Despite not being present at this Shokai, Rev. Sato sent to us a special welcome message to set the theme for the rest of the Retreat. After reflecting on the meaning of harmony within diversity, especially as related to the creation of the Three Wheels Sangha in the U.K., Rev. Sato posed us a further question to contemplate, “How can we realise harmony within diversity , burdened as we are with the weight of our own karmic existence?” Despite his absence we all felt very close to Rev. Sato who was invisibly supporting us all during our time at this Shokai.

The opening Vow of Sincere Practice was given on behalf of the Sangha by Mrs Sanae Ishii who reflected on some recent spiritual challenges in her life and the turning point she received after listening to the advice of Dharma-friends. This inspired her to take a harmonious new attitude towards her participation in Sangha activities. The opening service was followed by the first of the Retreat’s Zadankai meetings in which a natural conversation flowed between the participants about various daily life experiences related to our own understanding of harmony within diversity.

Based on his recent participation in the Summer Training Assembly held earlier this year at Shogyoji Temple, Rev.Kenshin Ishii delivered a profoundly direct and engaging talk in which he explored some of the key spiritual encounters to emerge from that event. Through being given by Dharma-friends the firm spiritual direction to look into himself and reflect on what had been done for him by others, Rev. Ishii was able to refresh his attitude towards the Sangha and aspire towards realising the peaceful sense of harmony within diversity that is the spiritual fruit of taking refuge in Amida Buddha, Dharma and Sangha. Following Rev. Ishii’s talk, Mrs Mako W shared with us her own special experience of attending the Summer Training Assembly in which she was able to realise an entirely new perspective about her life. As a result of this even seemingly negative events shone out as a necessary, meaningful part of her existence and became a source of joy and gratitude for her.

On the final morning of Shokai another Zadankai meeting was held amongst all the participants in which we shared our impressions of what we had received during the Retreat. Here are just a few of the words spoken during that meeting:

We are conditioned by society to feel nervous around each other but this feeling was overcome by the welcome I was given at Three Wheels.

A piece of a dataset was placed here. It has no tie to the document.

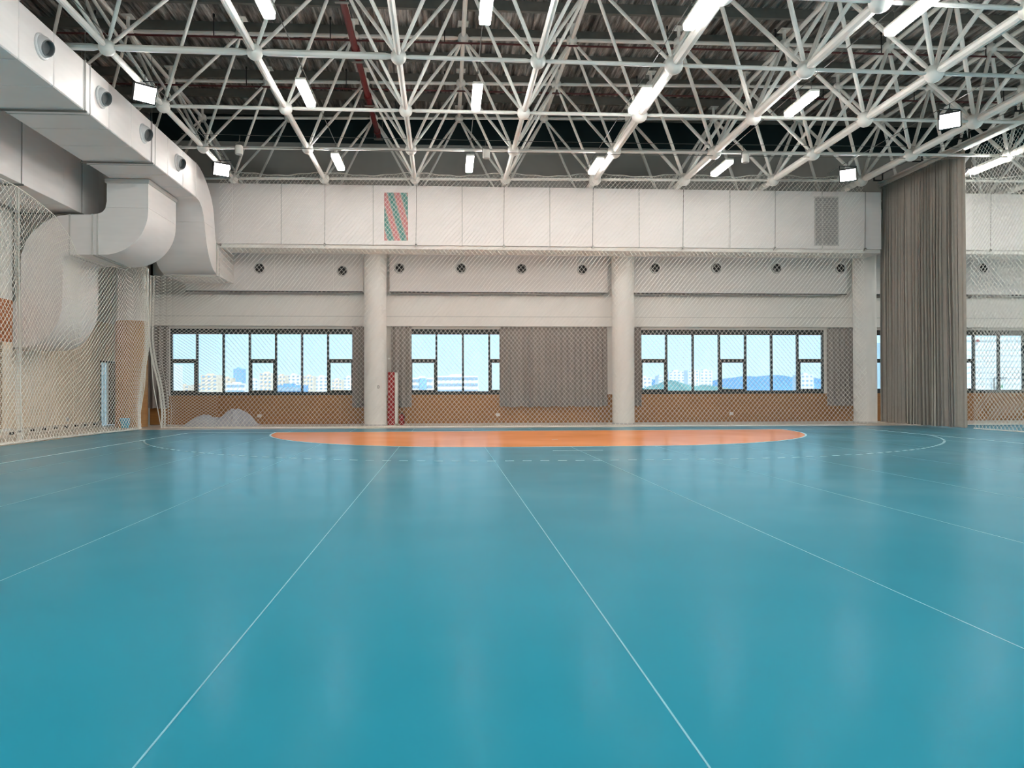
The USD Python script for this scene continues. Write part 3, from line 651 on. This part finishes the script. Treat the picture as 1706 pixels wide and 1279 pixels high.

I have been hearing about harmony within diversity for the past twenty years at Three Wheels but for the first time I understood it as a personal teaching pointing to me. You are all the harmony I have been seeking.

The words we read from the Shoshinge, “The Great Compassion is always shining untiringly on me” reminded me of how I have been looked after by the Sangha.

At the beginning of the Retreat I felt so nervous but I realised this feeling was because my natural negativity was under attack.

I learnt that the origin of harmony within diversity comes from within the heart. It was very heart-warming to find this harmony at Three Wheels.

At last night’s meeting I was reminded we are all together for only a short point in time. I felt so grateful we could share this unique time together.

It gave me strength to see the bonds of friendship between people at  Three Wheels and the love shown to each other.

Even though he was not here I thought I heard Rev. Sato voice during the chanting of the Nembutsu. I then remembered the advice given to me by Mrs Sato, “You won’t ever be on your own, you will be with Amida”.